You can also access the board with SSH or get the video stream through this network established over USB. If you want to access the Internet from the board, you have to share your connection on the PC and configure a default route on the StereoPi, but it is out of the scope of this article.

Now, you have fully access to the StereoPi without a need to an Ethernet switch nor a WiFi dongle. On the other hand, you do not have access to the Ethernet nor USB ports while using this method. Whether or not this solution is interesting will totally depends on your usage.

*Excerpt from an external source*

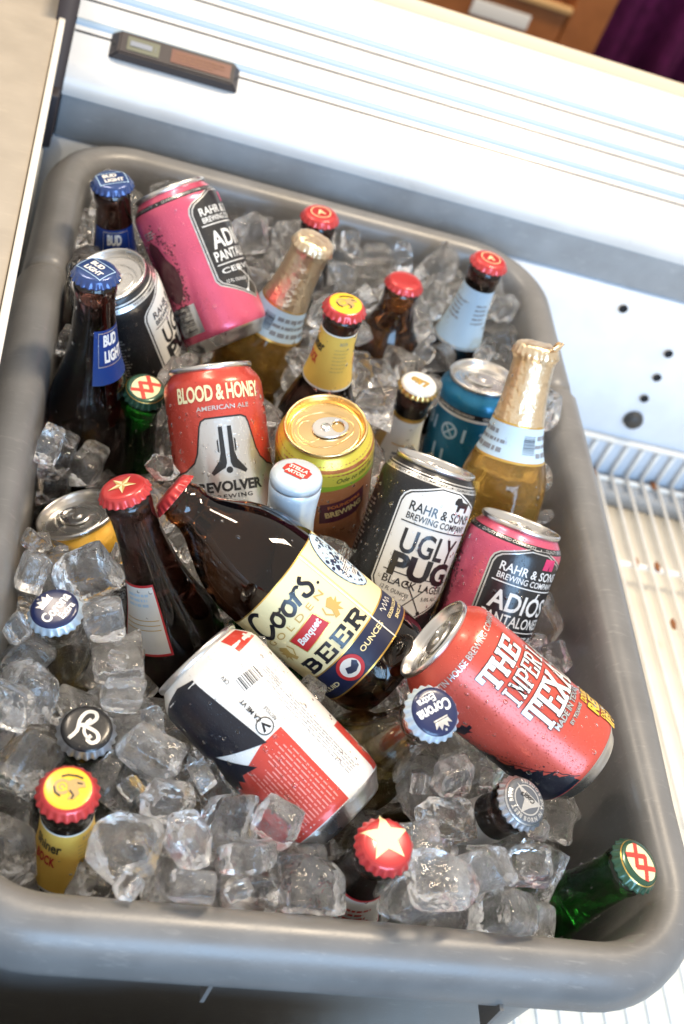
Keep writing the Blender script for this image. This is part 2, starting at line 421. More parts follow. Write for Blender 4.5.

To revert to a classical usage, just remove (or comment) the line added in config.txt, or revert all the changes seen here (2 files created, additions in 2 files) and of course power the StereoPi with the power connector.

Troubleshooting

1. USB power

If you connect StereoPi to the USB 2.0 port on your desktop/notebook, power provided by this port might not be sufficient to feed up StereoPi (as USB 2.0 current is limited by 500 mA). Please use USB 3.0 port.

2. Dnsmasq

Dnsmasq is already installed on Raspbian S.L.P. image, but not installed by default on a stock Raspbian. To install it, use this command:

sudo apt-get install dnsmasq

3. Windows RNDIS driver problem

Under MacOS and Linux, the StereoPi will be detected and automatically configured. But with Windows 10 you can get a situation, when StereoPi is detected as a COM port. This is a known problem (for RPi and other single board computers), mentioned in a lot of places like Microsoft support forum. To say briefly, you can install this driver manually according to this guide (French), and it works.